WORK TO COMPLETE —
Repeat each line exactly, leaving nothing out.

═══ DATA SECTION ═══

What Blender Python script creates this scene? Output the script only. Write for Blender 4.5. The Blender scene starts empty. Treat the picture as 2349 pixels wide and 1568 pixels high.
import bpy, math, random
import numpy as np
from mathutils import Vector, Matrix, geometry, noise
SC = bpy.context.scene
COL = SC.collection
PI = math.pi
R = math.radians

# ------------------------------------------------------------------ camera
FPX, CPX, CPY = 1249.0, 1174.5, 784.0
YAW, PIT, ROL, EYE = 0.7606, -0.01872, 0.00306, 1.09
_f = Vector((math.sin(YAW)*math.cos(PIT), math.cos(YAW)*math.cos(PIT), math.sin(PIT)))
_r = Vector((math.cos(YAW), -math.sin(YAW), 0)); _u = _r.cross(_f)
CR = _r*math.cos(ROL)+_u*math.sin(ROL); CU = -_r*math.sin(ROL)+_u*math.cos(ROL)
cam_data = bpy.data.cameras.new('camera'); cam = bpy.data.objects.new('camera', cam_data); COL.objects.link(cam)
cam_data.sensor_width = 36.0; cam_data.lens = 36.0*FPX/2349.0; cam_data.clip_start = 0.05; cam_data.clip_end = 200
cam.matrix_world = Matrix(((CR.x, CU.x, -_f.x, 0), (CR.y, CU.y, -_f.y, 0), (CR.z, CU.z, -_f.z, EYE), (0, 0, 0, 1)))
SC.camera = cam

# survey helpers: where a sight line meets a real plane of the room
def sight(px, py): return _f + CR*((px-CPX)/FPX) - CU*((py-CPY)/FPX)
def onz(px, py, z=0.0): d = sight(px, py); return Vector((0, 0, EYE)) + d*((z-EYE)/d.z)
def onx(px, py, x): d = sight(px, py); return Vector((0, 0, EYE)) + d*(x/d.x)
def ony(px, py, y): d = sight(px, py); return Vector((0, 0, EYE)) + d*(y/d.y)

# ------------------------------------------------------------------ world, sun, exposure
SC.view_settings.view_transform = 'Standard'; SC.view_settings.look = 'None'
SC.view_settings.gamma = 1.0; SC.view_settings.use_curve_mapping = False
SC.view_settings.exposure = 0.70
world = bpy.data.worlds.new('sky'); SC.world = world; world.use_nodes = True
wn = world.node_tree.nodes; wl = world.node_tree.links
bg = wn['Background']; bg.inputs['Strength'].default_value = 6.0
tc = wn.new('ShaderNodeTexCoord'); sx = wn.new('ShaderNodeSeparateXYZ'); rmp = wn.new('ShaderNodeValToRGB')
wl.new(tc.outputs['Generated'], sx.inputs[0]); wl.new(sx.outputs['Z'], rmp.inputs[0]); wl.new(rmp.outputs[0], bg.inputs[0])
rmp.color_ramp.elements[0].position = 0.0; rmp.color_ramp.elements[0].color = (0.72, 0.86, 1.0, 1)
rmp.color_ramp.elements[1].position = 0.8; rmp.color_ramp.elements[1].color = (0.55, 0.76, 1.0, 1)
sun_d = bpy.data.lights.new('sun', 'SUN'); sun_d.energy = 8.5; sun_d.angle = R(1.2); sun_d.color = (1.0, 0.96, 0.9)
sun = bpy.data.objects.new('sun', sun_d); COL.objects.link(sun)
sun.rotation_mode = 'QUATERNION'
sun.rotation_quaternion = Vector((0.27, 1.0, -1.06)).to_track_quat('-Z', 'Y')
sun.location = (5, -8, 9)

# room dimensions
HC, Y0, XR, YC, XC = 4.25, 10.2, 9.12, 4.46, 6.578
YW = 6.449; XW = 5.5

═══

FINISHED TASK —
What Blender Python script creates this scene? Output the script only. Write for Blender 4.5. The Blender scene starts empty. Treat the picture as 2349 pixels wide and 1568 pixels high.
import bpy, math, random
import numpy as np
from mathutils import Vector, Matrix, geometry, noise
SC = bpy.context.scene
COL = SC.collection
PI = math.pi
R = math.radians

# ------------------------------------------------------------------ camera
FPX, CPX, CPY = 1249.0, 1174.5, 784.0
YAW, PIT, ROL, EYE = 0.7606, -0.01872, 0.00306, 1.09
_f = Vector((math.sin(YAW)*math.cos(PIT), math.cos(YAW)*math.cos(PIT), math.sin(PIT)))
_r = Vector((math.cos(YAW), -math.sin(YAW), 0)); _u = _r.cross(_f)
CR = _r*math.cos(ROL)+_u*math.sin(ROL); CU = -_r*math.sin(ROL)+_u*math.cos(ROL)
cam_data = bpy.data.cameras.new('camera'); cam = bpy.data.objects.new('camera', cam_data); COL.objects.link(cam)
cam_data.sensor_width = 36.0; cam_data.lens = 36.0*FPX/2349.0; cam_data.clip_start = 0.05; cam_data.clip_end = 200
cam.matrix_world = Matrix(((CR.x, CU.x, -_f.x, 0), (CR.y, CU.y, -_f.y, 0), (CR.z, CU.z, -_f.z, EYE), (0, 0, 0, 1)))
SC.camera = cam

# survey helpers: where a sight line meets a real plane of the room
def sight(px, py): return _f + CR*((px-CPX)/FPX) - CU*((py-CPY)/FPX)
def onz(px, py, z=0.0): d = sight(px, py); return Vector((0, 0, EYE)) + d*((z-EYE)/d.z)
def onx(px, py, x): d = sight(px, py); return Vector((0, 0, EYE)) + d*(x/d.x)
def ony(px, py, y): d = sight(px, py); return Vector((0, 0, EYE)) + d*(y/d.y)

# ------------------------------------------------------------------ world, sun, exposure
SC.view_settings.view_transform = 'Standard'; SC.view_settings.look = 'None'
SC.view_settings.gamma = 1.0; SC.view_settings.use_curve_mapping = False
SC.view_settings.exposure = 0.70
world = bpy.data.worlds.new('sky'); SC.world = world; world.use_nodes = True
wn = world.node_tree.nodes; wl = world.node_tree.links
bg = wn['Background']; bg.inputs['Strength'].default_value = 6.0
tc = wn.new('ShaderNodeTexCoord'); sx = wn.new('ShaderNodeSeparateXYZ'); rmp = wn.new('ShaderNodeValToRGB')
wl.new(tc.outputs['Generated'], sx.inputs[0]); wl.new(sx.outputs['Z'], rmp.inputs[0]); wl.new(rmp.outputs[0], bg.inputs[0])
rmp.color_ramp.elements[0].position = 0.0; rmp.color_ramp.elements[0].color = (0.72, 0.86, 1.0, 1)
rmp.color_ramp.elements[1].position = 0.8; rmp.color_ramp.elements[1].color = (0.55, 0.76, 1.0, 1)
sun_d = bpy.data.lights.new('sun', 'SUN'); sun_d.energy = 8.5; sun_d.angle = R(1.2); sun_d.color = (1.0, 0.96, 0.9)
sun = bpy.data.objects.new('sun', sun_d); COL.objects.link(sun)
sun.rotation_mode = 'QUATERNION'
sun.rotation_quaternion = Vector((0.27, 1.0, -1.06)).to_track_quat('-Z', 'Y')
sun.location = (5, -8, 9)

# room dimensions
HC, Y0, XR, YC, XC = 4.25, 10.2, 9.12, 4.46, 6.578
YW = 6.449; XW = 5.5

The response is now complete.